Monday 1 - Friday 12 November

The New Glasgow Society – 1307 Argyle Street

https://rccglasgow.com

Ever wondered why it is so hard to make the clear science on climate change into social change? Only a fraction of the money given to climate science each year makes it to people working in social sciences and humanities, but their work is critical to fighting climate change and transforming society. In partnership with the world-leading Rachel Carson Centre for Environment and Society, this exhibition profiles groundbreaking work on climate and society from around the world.

The event is a 12 day long public exhibition featuring films, experts from academia and civic society, and artistic engagements with climate change. The main exhibition consists of writing and images from over twenty different researchers around the world engaging with climate change in the humanities and social sciences.
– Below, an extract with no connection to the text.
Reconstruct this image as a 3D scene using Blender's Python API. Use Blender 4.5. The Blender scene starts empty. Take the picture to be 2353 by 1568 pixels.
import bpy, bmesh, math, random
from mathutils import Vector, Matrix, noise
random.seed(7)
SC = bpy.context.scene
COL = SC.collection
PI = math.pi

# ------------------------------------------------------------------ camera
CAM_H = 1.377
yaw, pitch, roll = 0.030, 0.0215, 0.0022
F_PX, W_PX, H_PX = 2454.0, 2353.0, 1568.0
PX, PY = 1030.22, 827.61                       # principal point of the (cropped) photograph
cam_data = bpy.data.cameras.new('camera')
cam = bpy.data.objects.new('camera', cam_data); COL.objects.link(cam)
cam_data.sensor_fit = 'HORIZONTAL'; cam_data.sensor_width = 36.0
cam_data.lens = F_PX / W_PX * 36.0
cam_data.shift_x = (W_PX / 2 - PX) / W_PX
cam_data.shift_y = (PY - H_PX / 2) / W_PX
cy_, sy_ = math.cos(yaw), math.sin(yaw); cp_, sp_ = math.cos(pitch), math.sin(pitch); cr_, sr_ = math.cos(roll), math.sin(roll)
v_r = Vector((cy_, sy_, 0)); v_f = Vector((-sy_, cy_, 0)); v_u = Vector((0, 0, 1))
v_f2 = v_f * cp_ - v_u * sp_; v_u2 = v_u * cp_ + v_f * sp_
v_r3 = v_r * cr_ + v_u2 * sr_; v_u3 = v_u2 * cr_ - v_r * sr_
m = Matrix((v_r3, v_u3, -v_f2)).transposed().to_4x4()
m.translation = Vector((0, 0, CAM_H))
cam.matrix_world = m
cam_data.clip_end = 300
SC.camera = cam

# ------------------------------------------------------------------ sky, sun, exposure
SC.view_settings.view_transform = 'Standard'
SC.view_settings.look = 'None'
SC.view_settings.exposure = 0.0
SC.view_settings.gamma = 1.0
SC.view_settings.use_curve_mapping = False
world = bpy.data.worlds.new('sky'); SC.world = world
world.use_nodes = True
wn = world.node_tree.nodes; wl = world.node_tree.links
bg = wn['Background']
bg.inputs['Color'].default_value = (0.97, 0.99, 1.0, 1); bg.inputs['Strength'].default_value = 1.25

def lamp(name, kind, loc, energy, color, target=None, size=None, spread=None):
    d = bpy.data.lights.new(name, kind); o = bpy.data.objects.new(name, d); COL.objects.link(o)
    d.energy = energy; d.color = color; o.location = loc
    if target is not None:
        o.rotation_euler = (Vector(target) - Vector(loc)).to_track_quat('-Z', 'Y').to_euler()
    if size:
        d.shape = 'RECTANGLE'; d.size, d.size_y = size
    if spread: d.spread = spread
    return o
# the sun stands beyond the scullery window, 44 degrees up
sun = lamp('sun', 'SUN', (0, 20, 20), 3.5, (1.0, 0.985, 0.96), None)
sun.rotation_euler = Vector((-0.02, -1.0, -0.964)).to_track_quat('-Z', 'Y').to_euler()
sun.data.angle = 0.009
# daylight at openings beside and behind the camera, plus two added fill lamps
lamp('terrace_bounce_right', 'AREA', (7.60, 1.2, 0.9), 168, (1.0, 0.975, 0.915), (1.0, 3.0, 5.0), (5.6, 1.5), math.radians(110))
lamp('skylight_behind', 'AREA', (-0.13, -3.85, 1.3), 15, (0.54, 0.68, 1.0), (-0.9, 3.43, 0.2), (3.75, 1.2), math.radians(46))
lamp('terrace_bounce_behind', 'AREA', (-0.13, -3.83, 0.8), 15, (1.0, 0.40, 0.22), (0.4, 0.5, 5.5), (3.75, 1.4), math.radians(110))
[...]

The exhibition will include the unveiling of the new documentary Adaption, produced by Dr Dominic Hinde and Alex Blott, with the support of the Royal Society of Edinburgh, and a conversation by authors Cal Flyn and David Farrier on their engagements with climate change and the traces left behind by human societies.

Highlights include:

2 November – Launch of the short documentary project Adaption by Dominic Hinde and Alex Blott.

3 November – COP opening panel with the academic and writer Samantha Walton, Social Anthropologist Naveeda Khan and Creative Carbon Scotland’s Lewis Coenen Rowe. 

5 November – Panel discussion on media’s role in fighting climate change with the School’s Dr Catherine Happer and professionals from world of media.

6-10 Professor Graeme MacDonald and colleagues from the international Climaginaries project present the installation Museum of the Future, looking at how we will remember the present. The exhibition deals with themes such as saying goodbye to meat, and the rising tide in Glasgow.

6 November – Launch of a special COP edition of Scottish Culture Magazine The Drouth. At the launch of this special collection of essays, reportage and visual engagements with climate contributors will speak about their work and the public will have a chance to preview the issue.

12 November Writer Cal Flyn, other of the hugely successful Islands of Abandonment and Edinburgh University’s Professor of Environment and Literature David Farrier, author of Footprints: In Search of Future Fossils, discuss their work in light of the COP. This event is staged in partnership with the Scottish Graduate School for Arts and Humanities.